I immerse myself in the stories of bodies and descriptions. The author does not refer in her writing to the exposition ‘Bodies’ but it was my choice to make that connexion, because she detailed it in some of her stories, as if she found it along in different parts of the world, in different times of her life. As a physiologist, she examines, profoundly, the cut of the muscles, the places in which the internal and external organs are found, and the beginning and end of that body that has been kept intact after long past its death. The fact that she could have been attracted to what I personally think is a living horror astonishes me. Maybe it was because I didn’t see it with scientific eyes, but with the eyes of a human rights lawyer. I asked myself how could somebody have willingly offered her body to this carnage -this was stated at the entrance, that people have willingly offered their bodies to science- but I kept asking myself, what was the motive to do such a thing?

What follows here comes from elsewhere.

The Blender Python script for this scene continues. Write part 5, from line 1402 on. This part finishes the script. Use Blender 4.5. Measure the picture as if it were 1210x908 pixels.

Somebody in Australia asked the same question, for when ‘Bodies’ arrived in Sydney in November 2018, several human rights activists argued that they were the bodies of executed prisoners in China.

I would not know, maybe Olga Tockarczuk either. I think she wouldn’t ask herself this question, after all, her characters are used to walk in the blurred limits between ethics, a rational behaviour and crime. This is what make this book more of anti-heroes than heroes, however very human.

This book is a mandatory reading for literature lovers.